Shortly before noon I reached the _Zentral Viehund-Schlachthof (the slaughter-houses). Through a great gateway poured women and children, each carrying some sort of a tin or dish full of stew. Some of the children were scarcely beyond the age of babyhood, and their faces showed unmistakable traces of toil. The poor little things drudged hard enough in peace time, and in war they are merely part of the big machine.

The diminishing supply of cattle and pigs for killing has afforded an opportunity to convert a section of the slaughter-houses into one of the great People's Kitchens. Few eat there, however. Just before noon and at noon the people come in thousands for the stew, which costs forty pfennigs (about 5 pence) a quart, and a quart is supposed to be enough for a meal and a half.

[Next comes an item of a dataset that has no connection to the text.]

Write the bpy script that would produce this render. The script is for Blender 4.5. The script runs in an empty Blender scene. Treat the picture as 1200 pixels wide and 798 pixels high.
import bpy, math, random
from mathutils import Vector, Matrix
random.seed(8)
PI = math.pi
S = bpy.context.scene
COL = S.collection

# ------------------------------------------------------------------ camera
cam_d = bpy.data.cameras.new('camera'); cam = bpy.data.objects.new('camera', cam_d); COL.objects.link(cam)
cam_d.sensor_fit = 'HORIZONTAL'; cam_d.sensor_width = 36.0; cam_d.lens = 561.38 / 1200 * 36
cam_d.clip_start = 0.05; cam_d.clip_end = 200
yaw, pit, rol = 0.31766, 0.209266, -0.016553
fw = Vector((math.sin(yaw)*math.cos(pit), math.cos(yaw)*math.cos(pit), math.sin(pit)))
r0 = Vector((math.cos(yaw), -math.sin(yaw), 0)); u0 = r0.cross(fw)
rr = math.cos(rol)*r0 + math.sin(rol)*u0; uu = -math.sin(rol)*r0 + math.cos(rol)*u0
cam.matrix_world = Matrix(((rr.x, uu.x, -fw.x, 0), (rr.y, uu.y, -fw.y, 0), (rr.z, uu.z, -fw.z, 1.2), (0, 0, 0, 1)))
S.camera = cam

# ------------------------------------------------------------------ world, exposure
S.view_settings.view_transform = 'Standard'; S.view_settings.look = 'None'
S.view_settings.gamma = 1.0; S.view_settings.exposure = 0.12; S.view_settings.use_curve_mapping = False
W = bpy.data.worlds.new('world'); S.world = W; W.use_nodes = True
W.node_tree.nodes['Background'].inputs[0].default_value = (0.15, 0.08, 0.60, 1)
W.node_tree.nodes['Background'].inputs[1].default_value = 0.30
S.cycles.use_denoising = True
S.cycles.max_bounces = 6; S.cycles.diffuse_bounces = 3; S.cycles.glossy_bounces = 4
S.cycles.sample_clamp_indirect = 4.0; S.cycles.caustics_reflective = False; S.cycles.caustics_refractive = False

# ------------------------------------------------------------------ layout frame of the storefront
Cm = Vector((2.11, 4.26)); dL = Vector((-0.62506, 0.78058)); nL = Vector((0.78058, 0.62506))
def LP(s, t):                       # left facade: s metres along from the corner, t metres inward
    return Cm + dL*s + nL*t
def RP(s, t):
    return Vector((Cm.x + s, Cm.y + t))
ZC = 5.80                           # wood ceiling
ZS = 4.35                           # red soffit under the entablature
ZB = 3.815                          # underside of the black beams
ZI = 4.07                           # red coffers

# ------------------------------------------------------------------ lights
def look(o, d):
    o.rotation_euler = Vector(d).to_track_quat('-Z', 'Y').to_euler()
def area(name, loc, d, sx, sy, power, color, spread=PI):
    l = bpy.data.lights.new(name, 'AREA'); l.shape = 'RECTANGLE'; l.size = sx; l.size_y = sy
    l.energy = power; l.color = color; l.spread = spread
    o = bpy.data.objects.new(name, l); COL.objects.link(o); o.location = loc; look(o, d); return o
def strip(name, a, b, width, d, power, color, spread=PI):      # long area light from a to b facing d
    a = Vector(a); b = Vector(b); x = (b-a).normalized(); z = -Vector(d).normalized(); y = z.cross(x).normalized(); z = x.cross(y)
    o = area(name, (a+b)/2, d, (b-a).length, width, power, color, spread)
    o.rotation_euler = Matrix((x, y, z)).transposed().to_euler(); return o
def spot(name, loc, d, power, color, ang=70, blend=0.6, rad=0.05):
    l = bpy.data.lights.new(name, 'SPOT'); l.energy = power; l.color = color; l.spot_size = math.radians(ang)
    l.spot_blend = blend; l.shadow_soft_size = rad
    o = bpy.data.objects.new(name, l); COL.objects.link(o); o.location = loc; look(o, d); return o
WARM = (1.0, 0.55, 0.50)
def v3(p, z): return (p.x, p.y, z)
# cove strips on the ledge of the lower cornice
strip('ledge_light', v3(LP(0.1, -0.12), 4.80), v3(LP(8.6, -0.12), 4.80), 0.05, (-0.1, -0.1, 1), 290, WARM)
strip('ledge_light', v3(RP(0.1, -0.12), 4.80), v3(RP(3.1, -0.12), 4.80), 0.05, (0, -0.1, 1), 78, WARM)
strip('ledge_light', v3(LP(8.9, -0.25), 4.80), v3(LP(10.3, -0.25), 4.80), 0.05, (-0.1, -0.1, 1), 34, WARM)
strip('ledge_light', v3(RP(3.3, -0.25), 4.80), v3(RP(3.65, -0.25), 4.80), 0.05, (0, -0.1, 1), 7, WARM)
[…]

I have been in the great Schlachthof kitchen, where I have eaten the stew, and I have nothing but praise for the work being done. This kitchen, like the others I have visited, is the last word in neatness. The labour-saving devices, such as electric potato-parers, are of the most modern type. In fact, the war is increasing the demand for labour-saving machinery in Germany to at least as great an extent as high wages have caused such a demand in America. Among the women who prepare the food and wait upon the people there is a noticeable spirit of co-operation and a pride in the part they are playing to help the Fatherland durchhalten (hold out). Should any of the stew remain unsold it is taken by a well-known restaurant in the Potsdamer Platz, which has a contract with the municipal authorities. Little was wasted in Germany before the war; nothing, absolutely nothing, is wasted to-day.

As at the central slaughter-house, so in other districts the poor are served in thousands with standard stew. The immense Alexander Market has been cleared of its booths and tables and serves more than 30,000 people. One director of this work told me that the Berlin authorities would supply nearly 400,000 people before the end of the winter.

The occasional soldier met in the streets looked shabbier in the shabby surroundings of the East. The German uniform, which once evoked unstinted praise, is suffering sadly to-day owing to lack of raw materials. I was in a Social Democratic district, but the men in uniform who were home on leave were probably "good" Social Democrats, since it is notorious that the regular variety are denied this privilege.

The faces of the soldiers were like the rest of the faces I saw that day. There was not the least trace of the cheerful, confident expression of the days when all believed that the Kaiser's armies would hammer their way to an early peace—"in three months," as people used to say during the first year and a quarter of the war. Verdun had been promised them as a certain key to early peace, and Admiral Scheer was deified as the immortal who tore loose the British clutch from the German throat. But Verdun and Jutland faded in succeeding months before the terrible first-hand evidence that the constant diminution of food made life a struggle day after day and week after week. The news from Rumania, though good, would bring them no cheer until it was followed by plenty of food.

In the vicinity of the Schlesischer Bahnhof occurred a trifling incident which gave me an opportunity to see the inside of a poor German home that day. A soldier in faded field-grey, home on leave, asked me for a match. During the conversation which followed I said that I was an American, but to my surprise he did not make the usual German reply that the war would have been ended long ago if it had not been for American ammunition. On the contrary, he showed an interest in my country, as he had a brother there, and finally asked me if I would step into his home and explain a few things to him with the aid of a map.

Though I was in a district of poverty the room I entered was commendably clean. An old picture of William I. hung on one wall; opposite was Bismarck. Over the low door was an unframed portrait of "unser Kaiser," while Hindenburg completed the collection. Wooden hearts, on which were printed the names Liege, Maubeuge, and Antwerp, recalled the days when German hearts were light and German tongues were full of brag.

A girl of ten entered the room. She hated the war because she had to rush every day at noon from school to the People's Kitchen to fetch the family stew. In the afternoon she had to look after the younger children while her mother stood in the long lines before the shops where food was sold. The family were growing tired of stew day after day. They missed the good German sausage and unlimited amount of bread and butter.

The mother looked in on her way to the street, basket under arm. She was tired, and was dulled by the daily routine of trying to get food. She talked bitterly about the war, but though she blamed the Agrarians for not doing their part to relieve the food situation, she expressed no animosity against her own Government. The father had been through Lodz in Hindenburg's two frontal assaults on Warsaw, where he had seen the slopes covered with forests of crosses marking the German dead, and his words were bitter, too, when he talked of his lost comrades. And then, the depressing feeling of returning from an army pursuing the mirage of victory to find his family and every other family struggling in the meshes of that terrible and relentless blockade!